_Dataset content:_
# # # # # # #

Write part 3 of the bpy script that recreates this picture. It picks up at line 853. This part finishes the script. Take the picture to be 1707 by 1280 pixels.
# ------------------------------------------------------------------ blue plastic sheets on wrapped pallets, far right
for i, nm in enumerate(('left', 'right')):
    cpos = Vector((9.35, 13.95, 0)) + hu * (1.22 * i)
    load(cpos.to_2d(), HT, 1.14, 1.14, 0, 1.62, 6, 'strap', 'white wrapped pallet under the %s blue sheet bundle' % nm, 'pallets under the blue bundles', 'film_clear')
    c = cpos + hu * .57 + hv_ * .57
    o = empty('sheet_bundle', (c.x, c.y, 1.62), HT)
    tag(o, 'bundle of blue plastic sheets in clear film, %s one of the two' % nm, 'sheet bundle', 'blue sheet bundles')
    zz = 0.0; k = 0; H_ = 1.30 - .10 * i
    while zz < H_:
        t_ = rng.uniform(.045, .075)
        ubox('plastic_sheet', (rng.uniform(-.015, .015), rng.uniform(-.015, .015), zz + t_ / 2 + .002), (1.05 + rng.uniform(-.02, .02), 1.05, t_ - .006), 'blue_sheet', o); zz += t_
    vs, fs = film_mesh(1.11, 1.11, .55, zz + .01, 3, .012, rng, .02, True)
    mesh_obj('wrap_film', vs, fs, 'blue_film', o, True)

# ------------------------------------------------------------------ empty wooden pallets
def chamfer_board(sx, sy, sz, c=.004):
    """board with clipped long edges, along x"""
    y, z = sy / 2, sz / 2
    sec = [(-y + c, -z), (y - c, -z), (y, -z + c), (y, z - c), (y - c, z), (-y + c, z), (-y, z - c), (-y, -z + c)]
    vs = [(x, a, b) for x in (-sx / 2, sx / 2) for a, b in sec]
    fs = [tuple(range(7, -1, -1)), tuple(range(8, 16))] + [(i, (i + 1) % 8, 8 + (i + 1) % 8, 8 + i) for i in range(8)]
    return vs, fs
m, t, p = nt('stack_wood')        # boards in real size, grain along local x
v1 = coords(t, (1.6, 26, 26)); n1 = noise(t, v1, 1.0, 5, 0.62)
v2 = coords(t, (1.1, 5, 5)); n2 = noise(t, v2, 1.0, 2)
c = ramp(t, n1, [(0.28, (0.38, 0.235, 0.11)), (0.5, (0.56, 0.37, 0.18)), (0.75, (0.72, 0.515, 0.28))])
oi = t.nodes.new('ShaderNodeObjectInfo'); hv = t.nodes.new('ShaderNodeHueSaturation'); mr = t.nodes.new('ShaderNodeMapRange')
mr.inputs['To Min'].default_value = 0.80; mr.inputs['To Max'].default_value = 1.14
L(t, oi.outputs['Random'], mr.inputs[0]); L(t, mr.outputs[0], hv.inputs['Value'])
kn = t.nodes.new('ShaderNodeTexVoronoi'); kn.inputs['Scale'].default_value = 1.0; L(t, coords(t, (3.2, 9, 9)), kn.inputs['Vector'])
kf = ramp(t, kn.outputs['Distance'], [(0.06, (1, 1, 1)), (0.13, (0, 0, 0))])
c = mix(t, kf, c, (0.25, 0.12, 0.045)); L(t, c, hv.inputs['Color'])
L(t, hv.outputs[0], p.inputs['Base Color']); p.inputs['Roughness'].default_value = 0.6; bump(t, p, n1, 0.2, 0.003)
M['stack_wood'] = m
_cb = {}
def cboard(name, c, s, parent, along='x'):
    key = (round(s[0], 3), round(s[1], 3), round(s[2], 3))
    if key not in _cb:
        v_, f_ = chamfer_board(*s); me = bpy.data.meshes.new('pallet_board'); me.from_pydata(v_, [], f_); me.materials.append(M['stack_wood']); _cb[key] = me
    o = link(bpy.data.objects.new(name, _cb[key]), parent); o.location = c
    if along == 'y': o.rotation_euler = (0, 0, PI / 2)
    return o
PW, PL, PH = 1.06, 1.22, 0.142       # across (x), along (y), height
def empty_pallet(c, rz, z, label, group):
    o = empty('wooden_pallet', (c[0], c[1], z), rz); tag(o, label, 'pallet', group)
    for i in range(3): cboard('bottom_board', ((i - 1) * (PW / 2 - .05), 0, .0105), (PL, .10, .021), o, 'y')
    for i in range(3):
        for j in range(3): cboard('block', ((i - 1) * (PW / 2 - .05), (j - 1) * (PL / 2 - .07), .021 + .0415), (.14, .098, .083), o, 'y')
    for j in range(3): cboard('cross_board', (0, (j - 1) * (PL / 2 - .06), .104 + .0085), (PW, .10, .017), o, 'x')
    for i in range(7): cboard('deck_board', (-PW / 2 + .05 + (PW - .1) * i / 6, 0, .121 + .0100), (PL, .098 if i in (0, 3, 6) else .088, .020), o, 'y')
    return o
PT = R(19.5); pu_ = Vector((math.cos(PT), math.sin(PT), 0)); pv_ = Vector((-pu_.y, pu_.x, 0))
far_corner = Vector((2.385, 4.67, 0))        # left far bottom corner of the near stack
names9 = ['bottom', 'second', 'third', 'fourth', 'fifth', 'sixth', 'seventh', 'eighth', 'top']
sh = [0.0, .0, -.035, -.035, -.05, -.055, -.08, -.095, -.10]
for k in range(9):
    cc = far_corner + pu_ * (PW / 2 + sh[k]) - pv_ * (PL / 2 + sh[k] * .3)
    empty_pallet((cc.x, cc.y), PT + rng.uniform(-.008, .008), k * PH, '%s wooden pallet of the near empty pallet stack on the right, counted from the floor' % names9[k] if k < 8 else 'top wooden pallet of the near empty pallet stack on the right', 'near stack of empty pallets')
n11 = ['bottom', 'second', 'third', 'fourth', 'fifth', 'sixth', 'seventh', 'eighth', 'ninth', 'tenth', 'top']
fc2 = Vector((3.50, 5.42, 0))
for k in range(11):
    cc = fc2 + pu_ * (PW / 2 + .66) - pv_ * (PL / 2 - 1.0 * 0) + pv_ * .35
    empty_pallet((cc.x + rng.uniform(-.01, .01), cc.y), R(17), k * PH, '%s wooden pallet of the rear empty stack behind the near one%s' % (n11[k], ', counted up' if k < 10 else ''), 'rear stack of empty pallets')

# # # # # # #

_What to do:_ Make an exact copy of the data above.

_Output:_
Write part 3 of the bpy script that recreates this picture. It picks up at line 853. This part finishes the script. Take the picture to be 1707 by 1280 pixels.
# ------------------------------------------------------------------ blue plastic sheets on wrapped pallets, far right
for i, nm in enumerate(('left', 'right')):
    cpos = Vector((9.35, 13.95, 0)) + hu * (1.22 * i)
    load(cpos.to_2d(), HT, 1.14, 1.14, 0, 1.62, 6, 'strap', 'white wrapped pallet under the %s blue sheet bundle' % nm, 'pallets under the blue bundles', 'film_clear')
    c = cpos + hu * .57 + hv_ * .57
    o = empty('sheet_bundle', (c.x, c.y, 1.62), HT)
    tag(o, 'bundle of blue plastic sheets in clear film, %s one of the two' % nm, 'sheet bundle', 'blue sheet bundles')
    zz = 0.0; k = 0; H_ = 1.30 - .10 * i
    while zz < H_:
        t_ = rng.uniform(.045, .075)
        ubox('plastic_sheet', (rng.uniform(-.015, .015), rng.uniform(-.015, .015), zz + t_ / 2 + .002), (1.05 + rng.uniform(-.02, .02), 1.05, t_ - .006), 'blue_sheet', o); zz += t_
    vs, fs = film_mesh(1.11, 1.11, .55, zz + .01, 3, .012, rng, .02, True)
    mesh_obj('wrap_film', vs, fs, 'blue_film', o, True)

# ------------------------------------------------------------------ empty wooden pallets
def chamfer_board(sx, sy, sz, c=.004):
    """board with clipped long edges, along x"""
    y, z = sy / 2, sz / 2
    sec = [(-y + c, -z), (y - c, -z), (y, -z + c), (y, z - c), (y - c, z), (-y + c, z), (-y, z - c), (-y, -z + c)]
    vs = [(x, a, b) for x in (-sx / 2, sx / 2) for a, b in sec]
    fs = [tuple(range(7, -1, -1)), tuple(range(8, 16))] + [(i, (i + 1) % 8, 8 + (i + 1) % 8, 8 + i) for i in range(8)]
    return vs, fs
m, t, p = nt('stack_wood')        # boards in real size, grain along local x
v1 = coords(t, (1.6, 26, 26)); n1 = noise(t, v1, 1.0, 5, 0.62)
v2 = coords(t, (1.1, 5, 5)); n2 = noise(t, v2, 1.0, 2)
c = ramp(t, n1, [(0.28, (0.38, 0.235, 0.11)), (0.5, (0.56, 0.37, 0.18)), (0.75, (0.72, 0.515, 0.28))])
oi = t.nodes.new('ShaderNodeObjectInfo'); hv = t.nodes.new('ShaderNodeHueSaturation'); mr = t.nodes.new('ShaderNodeMapRange')
mr.inputs['To Min'].default_value = 0.80; mr.inputs['To Max'].default_value = 1.14
L(t, oi.outputs['Random'], mr.inputs[0]); L(t, mr.outputs[0], hv.inputs['Value'])
kn = t.nodes.new('ShaderNodeTexVoronoi'); kn.inputs['Scale'].default_value = 1.0; L(t, coords(t, (3.2, 9, 9)), kn.inputs['Vector'])
kf = ramp(t, kn.outputs['Distance'], [(0.06, (1, 1, 1)), (0.13, (0, 0, 0))])
c = mix(t, kf, c, (0.25, 0.12, 0.045)); L(t, c, hv.inputs['Color'])
L(t, hv.outputs[0], p.inputs['Base Color']); p.inputs['Roughness'].default_value = 0.6; bump(t, p, n1, 0.2, 0.003)
M['stack_wood'] = m
_cb = {}
def cboard(name, c, s, parent, along='x'):
    key = (round(s[0], 3), round(s[1], 3), round(s[2], 3))
    if key not in _cb:
        v_, f_ = chamfer_board(*s); me = bpy.data.meshes.new('pallet_board'); me.from_pydata(v_, [], f_); me.materials.append(M['stack_wood']); _cb[key] = me
    o = link(bpy.data.objects.new(name, _cb[key]), parent); o.location = c
    if along == 'y': o.rotation_euler = (0, 0, PI / 2)
    return o
PW, PL, PH = 1.06, 1.22, 0.142       # across (x), along (y), height
def empty_pallet(c, rz, z, label, group):
    o = empty('wooden_pallet', (c[0], c[1], z), rz); tag(o, label, 'pallet', group)
    for i in range(3): cboard('bottom_board', ((i - 1) * (PW / 2 - .05), 0, .0105), (PL, .10, .021), o, 'y')
    for i in range(3):
        for j in range(3): cboard('block', ((i - 1) * (PW / 2 - .05), (j - 1) * (PL / 2 - .07), .021 + .0415), (.14, .098, .083), o, 'y')
    for j in range(3): cboard('cross_board', (0, (j - 1) * (PL / 2 - .06), .104 + .0085), (PW, .10, .017), o, 'x')
    for i in range(7): cboard('deck_board', (-PW / 2 + .05 + (PW - .1) * i / 6, 0, .121 + .0100), (PL, .098 if i in (0, 3, 6) else .088, .020), o, 'y')
    return o
PT = R(19.5); pu_ = Vector((math.cos(PT), math.sin(PT), 0)); pv_ = Vector((-pu_.y, pu_.x, 0))
far_corner = Vector((2.385, 4.67, 0))        # left far bottom corner of the near stack
names9 = ['bottom', 'second', 'third', 'fourth', 'fifth', 'sixth', 'seventh', 'eighth', 'top']
sh = [0.0, .0, -.035, -.035, -.05, -.055, -.08, -.095, -.10]
for k in range(9):
    cc = far_corner + pu_ * (PW / 2 + sh[k]) - pv_ * (PL / 2 + sh[k] * .3)
    empty_pallet((cc.x, cc.y), PT + rng.uniform(-.008, .008), k * PH, '%s wooden pallet of the near empty pallet stack on the right, counted from the floor' % names9[k] if k < 8 else 'top wooden pallet of the near empty pallet stack on the right', 'near stack of empty pallets')
n11 = ['bottom', 'second', 'third', 'fourth', 'fifth', 'sixth', 'seventh', 'eighth', 'ninth', 'tenth', 'top']
fc2 = Vector((3.50, 5.42, 0))
for k in range(11):
    cc = fc2 + pu_ * (PW / 2 + .66) - pv_ * (PL / 2 - 1.0 * 0) + pv_ * .35
    empty_pallet((cc.x + rng.uniform(-.01, .01), cc.y), R(17), k * PH, '%s wooden pallet of the rear empty stack behind the near one%s' % (n11[k], ', counted up' if k < 10 else ''), 'rear stack of empty pallets')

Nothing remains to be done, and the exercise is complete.